§ **EXERCISE PROMPT**: Reproduce the full listing below unchanged, apart from the pictures.

◇ ◇ ◇ ◇

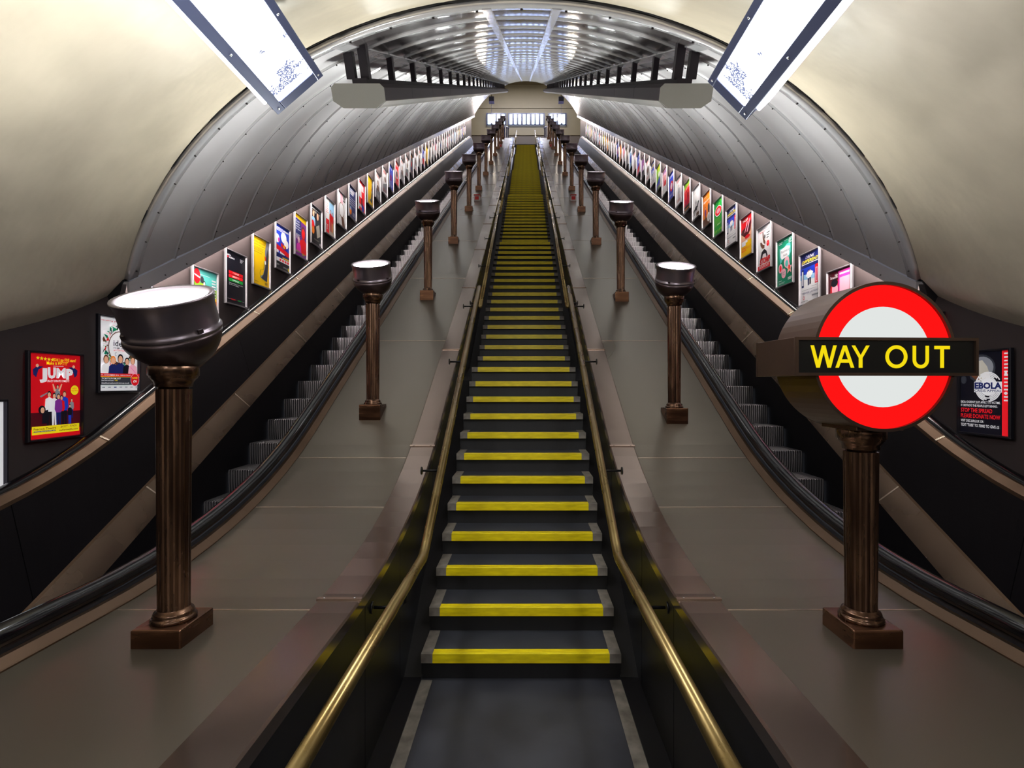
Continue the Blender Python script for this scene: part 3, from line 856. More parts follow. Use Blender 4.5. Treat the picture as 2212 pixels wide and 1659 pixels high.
def text_geo(s, off=0.014):
    """Flat glyph outlines of a string, normalised: x from 0, cap height 1."""
    if (s, off) in TXT: return TXT[(s, off)]
    cu = bpy.data.curves.new('lettering', 'FONT'); cu.body = s; cu.size = 1.0; cu.resolution_u = 2; cu.offset = off
    ob = bpy.data.objects.new('lettering', cu); COL.objects.link(ob)
    dg = bpy.context.evaluated_depsgraph_get()
    me = bpy.data.meshes.new_from_object(ob.evaluated_get(dg))
    v = [(p.co.x, p.co.y) for p in me.vertices]; f = [tuple(p.vertices) for p in me.polygons]
    bpy.data.meshes.remove(me); bpy.data.objects.remove(ob); bpy.data.curves.remove(cu)
    if v:
        x0 = min(p[0] for p in v); y0 = 0.0; h = 0.73
        v = [((p[0] - x0) / h, (p[1] - y0) / h) for p in v]
    TXT[(s, off)] = (v, f); return TXT[(s, off)]
PW, PH = 0.43, 0.63
class Art:
    """Flat printed sheet; u to the right and v up as a passer-by sees it, both 0..1."""
    def __init__(self, bg): self.mb = MB(); self.n = 0; self.rect(0, 0, 1, 1, bg)
    def put(self, pts, faces, c):
        self.n += 1; d = self.n * 0.00013
        self.mb.add([(u * PW, -d, v * PH) for u, v in pts], faces, pm(c))
    def rect(self, u0, v0, u1, v1, c): self.put([(u0, v0), (u1, v0), (u1, v1), (u0, v1)], [(0, 1, 2, 3)], c)
    def poly(self, pts, c): self.put(pts, [tuple(range(len(pts)))], c)
    def ell(self, cu, cv, ru, rv, c, n=22): self.poly([(cu + ru * math.cos(2 * PI * k / n), cv + rv * math.sin(2 * PI * k / n)) for k in range(n)], c)
    def ring(self, cu, cv, ru, th, c, n=26, a0=0, a1=2 * PI):
        k_ = PW / PH; P = []
        for i in range(n + 1):
            a = a0 + (a1 - a0) * i / n
            for r in (ru, ru - th): P.append((cu + r * math.cos(a), cv + r * k_ * math.sin(a)))
        self.put(P, [(2 * i, 2 * i + 2, 2 * i + 3, 2 * i + 1) for i in range(n)], c)
    def star(self, cu, cv, r, c): self.poly([(cu + (r if k % 2 == 0 else r * .42) * math.sin(PI * k / 5), cv + (r if k % 2 == 0 else r * .42) * PW / PH * math.cos(PI * k / 5)) for k in range(10)], c)
    def txt(self, s, u0, v, u1, h, c, shear=0.0, rise=0.0, off=0.014):
        """Text fitted between u0 and u1, baseline v, cap height h."""
        V, F = text_geo(s, off)
        if not V: return
        wd = max(p[0] for p in V)
        self.put([(u0 + x / wd * (u1 - u0) + shear * y, v + y * h + rise * x / wd) for x, y in V], F, c)
    def lines(self, u0, v0, u1, n, c, h=.006, gap=.02):
        for i in range(n): self.rect(u0, v0 - i * gap, u1 - (i * 37 % 5) * .02, v0 - i * gap + h, c)
    def person(self, cu, cv, h, top, bot, hair='k', skin='s', lean=0.0):
        """Standing figure, feet at cv, total height h (fractions of the sheet)."""
        wd = h * .2
        self.poly([(cu - wd * .5, cv), (cu - wd * .1, cv), (cu, cv + h * .4), (cu + wd * .15, cv), (cu + wd * .55, cv), (cu + wd * .6 + lean, cv + h * .5), (cu - wd * .6 + lean, cv + h * .5)], bot)
        self.poly([(cu - wd * .6 + lean, cv + h * .45), (cu + wd * .6 + lean, cv + h * .45), (cu + wd * .95 + lean, cv + h * .55), (cu + wd * .8 + lean, cv + h * .8), (cu + lean, cv + h * .86), (cu - wd * .8 + lean, cv + h * .8), (cu - wd * .95 + lean, cv + h * .55)], top)
        self.ell(cu + lean, cv + h * .935, wd * .42, h * .085, hair); self.ell(cu + lean, cv + h * .915, wd * .33, h * .068, skin)
    def bust(self, cu, cv, h, top, hair, skin='s'):
        self.poly([(cu - h * .5, cv), (cu + h * .5, cv), (cu + h * .42, cv + h * .42), (cu + h * .12, cv + h * .56), (cu - h * .12, cv + h * .56), (cu - h * .42, cv + h * .42)], top)
        self.ell(cu, cv + h * .78, h * .27, h * .24, hair); self.ell(cu, cv + h * .74, h * .2, h * .19, skin)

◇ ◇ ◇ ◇

§ **SOLUTION**:
Continue the Blender Python script for this scene: part 3, from line 856. More parts follow. Use Blender 4.5. Treat the picture as 2212 pixels wide and 1659 pixels high.
def text_geo(s, off=0.014):
    """Flat glyph outlines of a string, normalised: x from 0, cap height 1."""
    if (s, off) in TXT: return TXT[(s, off)]
    cu = bpy.data.curves.new('lettering', 'FONT'); cu.body = s; cu.size = 1.0; cu.resolution_u = 2; cu.offset = off
    ob = bpy.data.objects.new('lettering', cu); COL.objects.link(ob)
    dg = bpy.context.evaluated_depsgraph_get()
    me = bpy.data.meshes.new_from_object(ob.evaluated_get(dg))
    v = [(p.co.x, p.co.y) for p in me.vertices]; f = [tuple(p.vertices) for p in me.polygons]
    bpy.data.meshes.remove(me); bpy.data.objects.remove(ob); bpy.data.curves.remove(cu)
    if v:
        x0 = min(p[0] for p in v); y0 = 0.0; h = 0.73
        v = [((p[0] - x0) / h, (p[1] - y0) / h) for p in v]
    TXT[(s, off)] = (v, f); return TXT[(s, off)]
PW, PH = 0.43, 0.63
class Art:
    """Flat printed sheet; u to the right and v up as a passer-by sees it, both 0..1."""
    def __init__(self, bg): self.mb = MB(); self.n = 0; self.rect(0, 0, 1, 1, bg)
    def put(self, pts, faces, c):
        self.n += 1; d = self.n * 0.00013
        self.mb.add([(u * PW, -d, v * PH) for u, v in pts], faces, pm(c))
    def rect(self, u0, v0, u1, v1, c): self.put([(u0, v0), (u1, v0), (u1, v1), (u0, v1)], [(0, 1, 2, 3)], c)
    def poly(self, pts, c): self.put(pts, [tuple(range(len(pts)))], c)
    def ell(self, cu, cv, ru, rv, c, n=22): self.poly([(cu + ru * math.cos(2 * PI * k / n), cv + rv * math.sin(2 * PI * k / n)) for k in range(n)], c)
    def ring(self, cu, cv, ru, th, c, n=26, a0=0, a1=2 * PI):
        k_ = PW / PH; P = []
        for i in range(n + 1):
            a = a0 + (a1 - a0) * i / n
            for r in (ru, ru - th): P.append((cu + r * math.cos(a), cv + r * k_ * math.sin(a)))
        self.put(P, [(2 * i, 2 * i + 2, 2 * i + 3, 2 * i + 1) for i in range(n)], c)
    def star(self, cu, cv, r, c): self.poly([(cu + (r if k % 2 == 0 else r * .42) * math.sin(PI * k / 5), cv + (r if k % 2 == 0 else r * .42) * PW / PH * math.cos(PI * k / 5)) for k in range(10)], c)
    def txt(self, s, u0, v, u1, h, c, shear=0.0, rise=0.0, off=0.014):
        """Text fitted between u0 and u1, baseline v, cap height h."""
        V, F = text_geo(s, off)
        if not V: return
        wd = max(p[0] for p in V)
        self.put([(u0 + x / wd * (u1 - u0) + shear * y, v + y * h + rise * x / wd) for x, y in V], F, c)
    def lines(self, u0, v0, u1, n, c, h=.006, gap=.02):
        for i in range(n): self.rect(u0, v0 - i * gap, u1 - (i * 37 % 5) * .02, v0 - i * gap + h, c)
    def person(self, cu, cv, h, top, bot, hair='k', skin='s', lean=0.0):
        """Standing figure, feet at cv, total height h (fractions of the sheet)."""
        wd = h * .2
        self.poly([(cu - wd * .5, cv), (cu - wd * .1, cv), (cu, cv + h * .4), (cu + wd * .15, cv), (cu + wd * .55, cv), (cu + wd * .6 + lean, cv + h * .5), (cu - wd * .6 + lean, cv + h * .5)], bot)
        self.poly([(cu - wd * .6 + lean, cv + h * .45), (cu + wd * .6 + lean, cv + h * .45), (cu + wd * .95 + lean, cv + h * .55), (cu + wd * .8 + lean, cv + h * .8), (cu + lean, cv + h * .86), (cu - wd * .8 + lean, cv + h * .8), (cu - wd * .95 + lean, cv + h * .55)], top)
        self.ell(cu + lean, cv + h * .935, wd * .42, h * .085, hair); self.ell(cu + lean, cv + h * .915, wd * .33, h * .068, skin)
    def bust(self, cu, cv, h, top, hair, skin='s'):
        self.poly([(cu - h * .5, cv), (cu + h * .5, cv), (cu + h * .42, cv + h * .42), (cu + h * .12, cv + h * .56), (cu - h * .12, cv + h * .56), (cu - h * .42, cv + h * .42)], top)
        self.ell(cu, cv + h * .78, h * .27, h * .24, hair); self.ell(cu, cv + h * .74, h * .2, h * .19, skin)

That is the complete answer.